▸ What is required:
Print the first line of the material below and each line after it, exactly as written, ending with the line that contains "random.seed(7); rng=np.random.default_rng(7)".
# Listed entries start
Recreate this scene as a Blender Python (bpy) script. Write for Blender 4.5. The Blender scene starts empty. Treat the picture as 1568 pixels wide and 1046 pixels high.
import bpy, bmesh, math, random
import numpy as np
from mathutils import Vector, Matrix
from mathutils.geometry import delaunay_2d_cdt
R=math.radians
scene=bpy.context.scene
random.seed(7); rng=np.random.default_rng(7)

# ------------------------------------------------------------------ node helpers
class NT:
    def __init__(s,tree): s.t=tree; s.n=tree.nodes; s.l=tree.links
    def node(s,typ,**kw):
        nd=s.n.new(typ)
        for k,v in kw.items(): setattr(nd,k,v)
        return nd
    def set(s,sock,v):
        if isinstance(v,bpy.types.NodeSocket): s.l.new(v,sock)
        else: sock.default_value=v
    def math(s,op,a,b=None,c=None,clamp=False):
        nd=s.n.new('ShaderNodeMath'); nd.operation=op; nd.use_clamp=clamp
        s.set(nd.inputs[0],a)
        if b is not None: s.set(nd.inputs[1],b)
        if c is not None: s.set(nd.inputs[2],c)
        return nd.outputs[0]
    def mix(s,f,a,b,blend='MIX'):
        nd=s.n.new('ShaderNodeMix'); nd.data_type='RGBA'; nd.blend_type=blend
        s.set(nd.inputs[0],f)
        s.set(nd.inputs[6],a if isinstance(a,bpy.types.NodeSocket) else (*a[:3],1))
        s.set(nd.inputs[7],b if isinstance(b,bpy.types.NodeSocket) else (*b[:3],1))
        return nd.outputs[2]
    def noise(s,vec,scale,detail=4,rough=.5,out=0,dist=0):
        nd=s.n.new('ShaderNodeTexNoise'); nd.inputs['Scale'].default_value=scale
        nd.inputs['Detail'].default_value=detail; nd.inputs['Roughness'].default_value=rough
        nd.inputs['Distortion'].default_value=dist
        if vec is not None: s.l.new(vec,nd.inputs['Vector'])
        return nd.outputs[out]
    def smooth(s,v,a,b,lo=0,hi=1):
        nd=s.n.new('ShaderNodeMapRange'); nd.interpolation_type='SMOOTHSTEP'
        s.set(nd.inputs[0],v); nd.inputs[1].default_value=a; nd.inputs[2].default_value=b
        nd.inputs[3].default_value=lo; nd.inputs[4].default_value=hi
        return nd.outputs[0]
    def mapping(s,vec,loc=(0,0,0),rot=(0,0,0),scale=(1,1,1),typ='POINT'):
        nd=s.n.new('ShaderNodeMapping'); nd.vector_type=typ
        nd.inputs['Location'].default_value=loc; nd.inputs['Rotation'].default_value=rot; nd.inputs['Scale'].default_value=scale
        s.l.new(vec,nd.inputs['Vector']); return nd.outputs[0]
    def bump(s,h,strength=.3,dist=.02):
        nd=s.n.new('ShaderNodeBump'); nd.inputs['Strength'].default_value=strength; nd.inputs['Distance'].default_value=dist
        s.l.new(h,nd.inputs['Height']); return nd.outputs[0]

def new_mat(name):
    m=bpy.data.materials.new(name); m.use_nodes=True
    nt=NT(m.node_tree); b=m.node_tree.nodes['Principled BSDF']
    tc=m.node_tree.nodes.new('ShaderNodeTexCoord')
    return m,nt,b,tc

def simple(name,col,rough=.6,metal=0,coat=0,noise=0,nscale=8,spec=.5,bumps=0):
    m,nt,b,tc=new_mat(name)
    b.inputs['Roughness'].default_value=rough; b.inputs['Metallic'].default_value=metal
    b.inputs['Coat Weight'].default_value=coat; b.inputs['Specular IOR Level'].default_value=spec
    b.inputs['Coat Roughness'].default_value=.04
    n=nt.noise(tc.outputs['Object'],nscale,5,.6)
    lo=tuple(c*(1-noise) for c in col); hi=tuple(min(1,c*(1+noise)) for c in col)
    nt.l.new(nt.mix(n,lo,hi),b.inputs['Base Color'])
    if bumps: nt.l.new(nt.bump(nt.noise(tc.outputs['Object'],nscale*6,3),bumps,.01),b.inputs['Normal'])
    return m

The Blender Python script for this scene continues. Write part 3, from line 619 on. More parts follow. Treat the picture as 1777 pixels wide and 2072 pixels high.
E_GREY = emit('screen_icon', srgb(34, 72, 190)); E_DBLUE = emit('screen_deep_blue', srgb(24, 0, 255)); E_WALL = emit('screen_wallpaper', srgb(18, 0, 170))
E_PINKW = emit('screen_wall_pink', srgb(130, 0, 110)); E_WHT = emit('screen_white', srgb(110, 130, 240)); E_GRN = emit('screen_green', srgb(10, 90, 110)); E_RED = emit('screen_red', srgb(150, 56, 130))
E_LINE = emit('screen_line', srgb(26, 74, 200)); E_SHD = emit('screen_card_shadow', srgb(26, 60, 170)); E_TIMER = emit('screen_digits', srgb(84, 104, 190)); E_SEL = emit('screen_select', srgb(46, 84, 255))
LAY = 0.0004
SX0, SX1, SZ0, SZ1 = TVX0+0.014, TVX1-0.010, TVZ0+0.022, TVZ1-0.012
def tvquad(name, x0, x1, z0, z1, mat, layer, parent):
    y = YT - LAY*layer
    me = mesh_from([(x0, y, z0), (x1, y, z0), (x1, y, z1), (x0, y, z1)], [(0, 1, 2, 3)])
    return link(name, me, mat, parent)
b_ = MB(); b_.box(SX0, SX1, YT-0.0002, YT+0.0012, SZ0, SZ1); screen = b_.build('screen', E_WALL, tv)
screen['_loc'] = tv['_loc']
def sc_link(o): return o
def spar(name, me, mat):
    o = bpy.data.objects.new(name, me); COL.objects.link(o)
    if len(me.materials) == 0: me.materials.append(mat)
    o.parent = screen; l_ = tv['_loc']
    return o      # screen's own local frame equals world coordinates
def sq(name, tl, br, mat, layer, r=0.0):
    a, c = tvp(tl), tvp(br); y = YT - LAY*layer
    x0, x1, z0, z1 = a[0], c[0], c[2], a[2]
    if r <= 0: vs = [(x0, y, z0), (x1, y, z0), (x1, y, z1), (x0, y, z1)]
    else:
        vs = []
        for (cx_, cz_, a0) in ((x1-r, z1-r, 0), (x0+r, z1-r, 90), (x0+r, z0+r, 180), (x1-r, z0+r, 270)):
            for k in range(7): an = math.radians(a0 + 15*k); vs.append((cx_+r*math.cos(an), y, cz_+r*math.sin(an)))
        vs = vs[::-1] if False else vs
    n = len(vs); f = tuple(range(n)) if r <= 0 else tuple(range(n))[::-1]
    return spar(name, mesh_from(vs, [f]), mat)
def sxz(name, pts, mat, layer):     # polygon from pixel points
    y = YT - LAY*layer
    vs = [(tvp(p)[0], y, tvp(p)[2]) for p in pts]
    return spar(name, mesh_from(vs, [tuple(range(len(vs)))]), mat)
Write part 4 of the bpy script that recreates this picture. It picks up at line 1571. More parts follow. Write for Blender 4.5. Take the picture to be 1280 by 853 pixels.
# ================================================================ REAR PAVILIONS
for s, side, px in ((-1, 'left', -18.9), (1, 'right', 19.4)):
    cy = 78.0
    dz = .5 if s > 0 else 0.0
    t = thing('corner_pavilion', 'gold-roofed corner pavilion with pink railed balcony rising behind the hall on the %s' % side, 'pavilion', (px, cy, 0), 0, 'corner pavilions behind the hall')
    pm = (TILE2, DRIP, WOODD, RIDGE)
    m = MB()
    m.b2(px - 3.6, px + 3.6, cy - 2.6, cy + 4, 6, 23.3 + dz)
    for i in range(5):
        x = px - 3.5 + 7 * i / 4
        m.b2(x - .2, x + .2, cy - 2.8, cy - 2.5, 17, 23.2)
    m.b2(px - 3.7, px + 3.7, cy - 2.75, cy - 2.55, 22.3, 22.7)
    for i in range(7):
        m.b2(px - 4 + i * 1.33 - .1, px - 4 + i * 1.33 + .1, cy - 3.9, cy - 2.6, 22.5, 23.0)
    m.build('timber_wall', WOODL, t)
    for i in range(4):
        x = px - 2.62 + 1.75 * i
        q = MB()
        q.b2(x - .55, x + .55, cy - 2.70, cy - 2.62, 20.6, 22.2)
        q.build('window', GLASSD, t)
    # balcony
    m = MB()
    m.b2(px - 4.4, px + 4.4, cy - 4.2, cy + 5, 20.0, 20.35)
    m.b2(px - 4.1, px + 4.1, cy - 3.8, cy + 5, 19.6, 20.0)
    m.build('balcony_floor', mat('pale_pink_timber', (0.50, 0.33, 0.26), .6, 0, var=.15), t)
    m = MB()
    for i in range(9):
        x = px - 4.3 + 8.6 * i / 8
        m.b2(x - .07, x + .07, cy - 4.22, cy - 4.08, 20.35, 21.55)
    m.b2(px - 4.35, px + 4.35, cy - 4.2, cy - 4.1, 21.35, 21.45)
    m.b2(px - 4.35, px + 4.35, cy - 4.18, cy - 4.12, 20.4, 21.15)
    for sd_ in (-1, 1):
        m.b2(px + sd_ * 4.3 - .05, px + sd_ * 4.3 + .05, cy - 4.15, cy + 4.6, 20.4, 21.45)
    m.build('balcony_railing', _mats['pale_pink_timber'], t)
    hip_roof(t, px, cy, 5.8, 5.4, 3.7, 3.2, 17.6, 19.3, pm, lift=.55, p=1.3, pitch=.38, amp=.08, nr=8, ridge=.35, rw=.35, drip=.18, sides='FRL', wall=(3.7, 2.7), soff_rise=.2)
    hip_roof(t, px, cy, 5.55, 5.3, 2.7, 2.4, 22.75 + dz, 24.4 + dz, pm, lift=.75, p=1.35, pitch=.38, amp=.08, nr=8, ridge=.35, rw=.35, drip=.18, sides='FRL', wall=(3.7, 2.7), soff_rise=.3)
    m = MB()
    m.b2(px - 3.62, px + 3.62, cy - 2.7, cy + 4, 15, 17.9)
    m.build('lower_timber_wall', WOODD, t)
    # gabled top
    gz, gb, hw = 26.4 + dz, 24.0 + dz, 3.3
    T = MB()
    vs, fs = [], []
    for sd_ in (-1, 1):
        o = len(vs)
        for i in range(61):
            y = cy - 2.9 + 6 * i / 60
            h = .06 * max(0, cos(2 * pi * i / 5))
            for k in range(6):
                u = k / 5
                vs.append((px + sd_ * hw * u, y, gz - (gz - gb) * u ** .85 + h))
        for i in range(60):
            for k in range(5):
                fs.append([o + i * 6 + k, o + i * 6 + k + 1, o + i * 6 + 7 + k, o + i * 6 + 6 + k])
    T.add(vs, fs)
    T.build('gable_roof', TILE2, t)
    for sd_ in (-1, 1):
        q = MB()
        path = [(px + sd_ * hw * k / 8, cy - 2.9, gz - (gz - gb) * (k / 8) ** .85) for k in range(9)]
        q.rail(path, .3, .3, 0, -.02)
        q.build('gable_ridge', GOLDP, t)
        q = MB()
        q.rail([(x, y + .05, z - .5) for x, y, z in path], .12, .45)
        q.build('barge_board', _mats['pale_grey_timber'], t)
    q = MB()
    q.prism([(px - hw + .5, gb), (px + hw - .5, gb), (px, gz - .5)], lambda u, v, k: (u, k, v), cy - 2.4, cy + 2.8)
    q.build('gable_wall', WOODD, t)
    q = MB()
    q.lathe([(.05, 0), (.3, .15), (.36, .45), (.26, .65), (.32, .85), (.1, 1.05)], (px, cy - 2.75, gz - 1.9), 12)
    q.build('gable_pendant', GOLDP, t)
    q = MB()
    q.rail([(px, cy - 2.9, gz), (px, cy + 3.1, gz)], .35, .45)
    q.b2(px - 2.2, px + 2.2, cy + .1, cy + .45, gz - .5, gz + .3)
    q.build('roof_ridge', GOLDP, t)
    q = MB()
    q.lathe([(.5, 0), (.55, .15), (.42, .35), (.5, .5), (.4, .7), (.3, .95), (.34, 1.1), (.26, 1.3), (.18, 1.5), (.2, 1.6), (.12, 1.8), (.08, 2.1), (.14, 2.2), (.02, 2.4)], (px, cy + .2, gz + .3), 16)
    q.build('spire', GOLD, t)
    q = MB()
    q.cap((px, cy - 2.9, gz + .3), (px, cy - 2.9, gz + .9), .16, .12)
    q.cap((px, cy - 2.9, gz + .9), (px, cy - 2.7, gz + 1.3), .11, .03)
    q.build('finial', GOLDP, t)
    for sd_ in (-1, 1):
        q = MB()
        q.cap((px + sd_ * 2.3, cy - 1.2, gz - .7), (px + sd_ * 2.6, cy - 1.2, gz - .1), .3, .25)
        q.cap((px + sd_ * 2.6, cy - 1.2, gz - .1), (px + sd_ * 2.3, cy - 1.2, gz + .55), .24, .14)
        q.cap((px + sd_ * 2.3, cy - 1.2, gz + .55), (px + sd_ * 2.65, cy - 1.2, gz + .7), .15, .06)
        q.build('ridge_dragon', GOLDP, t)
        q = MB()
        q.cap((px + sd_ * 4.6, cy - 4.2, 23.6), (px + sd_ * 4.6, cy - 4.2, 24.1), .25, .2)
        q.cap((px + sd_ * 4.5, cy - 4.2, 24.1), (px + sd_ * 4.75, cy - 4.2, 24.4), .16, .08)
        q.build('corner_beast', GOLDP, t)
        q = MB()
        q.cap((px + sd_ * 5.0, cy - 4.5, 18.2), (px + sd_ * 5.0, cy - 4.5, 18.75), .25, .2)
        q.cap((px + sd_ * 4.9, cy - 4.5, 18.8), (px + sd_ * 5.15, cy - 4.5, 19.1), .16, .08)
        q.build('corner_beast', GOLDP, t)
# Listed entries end
▸ Exercise output:
Recreate this scene as a Blender Python (bpy) script. Write for Blender 4.5. The Blender scene starts empty. Treat the picture as 1568 pixels wide and 1046 pixels high.
import bpy, bmesh, math, random
import numpy as np
from mathutils import Vector, Matrix
from mathutils.geometry import delaunay_2d_cdt
R=math.radians
scene=bpy.context.scene
random.seed(7); rng=np.random.default_rng(7)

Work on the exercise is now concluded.